- _GIVEN DATA_:
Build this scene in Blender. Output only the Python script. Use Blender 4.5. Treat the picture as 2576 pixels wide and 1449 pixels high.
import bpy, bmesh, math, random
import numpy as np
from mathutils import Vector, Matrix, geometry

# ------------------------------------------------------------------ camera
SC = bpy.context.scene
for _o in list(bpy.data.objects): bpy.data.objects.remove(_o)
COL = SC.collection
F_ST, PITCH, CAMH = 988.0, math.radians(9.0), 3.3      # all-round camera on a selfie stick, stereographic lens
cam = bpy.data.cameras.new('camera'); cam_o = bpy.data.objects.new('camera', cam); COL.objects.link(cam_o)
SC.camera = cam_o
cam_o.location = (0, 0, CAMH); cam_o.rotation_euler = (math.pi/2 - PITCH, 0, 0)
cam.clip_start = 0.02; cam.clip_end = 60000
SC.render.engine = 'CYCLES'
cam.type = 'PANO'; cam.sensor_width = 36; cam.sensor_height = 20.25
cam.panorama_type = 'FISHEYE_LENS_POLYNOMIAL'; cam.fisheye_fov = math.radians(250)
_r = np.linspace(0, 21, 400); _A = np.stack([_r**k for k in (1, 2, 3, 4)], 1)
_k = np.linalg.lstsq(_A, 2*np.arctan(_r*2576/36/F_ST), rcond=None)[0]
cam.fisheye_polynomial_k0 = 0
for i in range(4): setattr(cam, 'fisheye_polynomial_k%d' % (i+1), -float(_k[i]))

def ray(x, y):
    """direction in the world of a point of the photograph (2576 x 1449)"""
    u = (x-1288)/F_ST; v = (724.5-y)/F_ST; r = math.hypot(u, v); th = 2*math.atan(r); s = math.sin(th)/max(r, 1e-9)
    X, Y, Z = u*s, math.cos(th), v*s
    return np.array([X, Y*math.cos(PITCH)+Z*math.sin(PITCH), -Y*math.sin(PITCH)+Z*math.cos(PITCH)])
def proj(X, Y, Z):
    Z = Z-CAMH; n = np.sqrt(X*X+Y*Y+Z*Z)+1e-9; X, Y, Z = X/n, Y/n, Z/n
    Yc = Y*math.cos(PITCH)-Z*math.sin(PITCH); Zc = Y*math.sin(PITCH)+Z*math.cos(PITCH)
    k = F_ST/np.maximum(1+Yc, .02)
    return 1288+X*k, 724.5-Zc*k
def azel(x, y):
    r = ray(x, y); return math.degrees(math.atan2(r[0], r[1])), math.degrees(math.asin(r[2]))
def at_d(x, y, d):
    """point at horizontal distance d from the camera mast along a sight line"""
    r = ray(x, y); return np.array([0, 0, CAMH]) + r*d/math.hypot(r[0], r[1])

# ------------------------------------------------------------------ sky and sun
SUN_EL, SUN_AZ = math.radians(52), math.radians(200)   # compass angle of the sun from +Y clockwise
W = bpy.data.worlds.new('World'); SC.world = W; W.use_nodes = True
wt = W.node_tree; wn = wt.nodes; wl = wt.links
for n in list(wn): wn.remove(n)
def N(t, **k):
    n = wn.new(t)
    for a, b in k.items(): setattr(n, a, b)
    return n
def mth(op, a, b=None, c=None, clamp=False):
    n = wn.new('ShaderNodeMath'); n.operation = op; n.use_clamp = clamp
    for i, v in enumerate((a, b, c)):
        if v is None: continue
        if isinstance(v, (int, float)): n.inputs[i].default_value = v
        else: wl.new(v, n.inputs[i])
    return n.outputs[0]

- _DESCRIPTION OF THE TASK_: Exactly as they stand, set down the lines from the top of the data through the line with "for i in range(4): setattr(cam, 'fisheye_polynomial_k%d'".

- _COMPLETED EXERCISE_:
Build this scene in Blender. Output only the Python script. Use Blender 4.5. Treat the picture as 2576 pixels wide and 1449 pixels high.
import bpy, bmesh, math, random
import numpy as np
from mathutils import Vector, Matrix, geometry

# ------------------------------------------------------------------ camera
SC = bpy.context.scene
for _o in list(bpy.data.objects): bpy.data.objects.remove(_o)
COL = SC.collection
F_ST, PITCH, CAMH = 988.0, math.radians(9.0), 3.3      # all-round camera on a selfie stick, stereographic lens
cam = bpy.data.cameras.new('camera'); cam_o = bpy.data.objects.new('camera', cam); COL.objects.link(cam_o)
SC.camera = cam_o
cam_o.location = (0, 0, CAMH); cam_o.rotation_euler = (math.pi/2 - PITCH, 0, 0)
cam.clip_start = 0.02; cam.clip_end = 60000
SC.render.engine = 'CYCLES'
cam.type = 'PANO'; cam.sensor_width = 36; cam.sensor_height = 20.25
cam.panorama_type = 'FISHEYE_LENS_POLYNOMIAL'; cam.fisheye_fov = math.radians(250)
_r = np.linspace(0, 21, 400); _A = np.stack([_r**k for k in (1, 2, 3, 4)], 1)
_k = np.linalg.lstsq(_A, 2*np.arctan(_r*2576/36/F_ST), rcond=None)[0]
cam.fisheye_polynomial_k0 = 0
for i in range(4): setattr(cam, 'fisheye_polynomial_k%d' % (i+1), -float(_k[i]))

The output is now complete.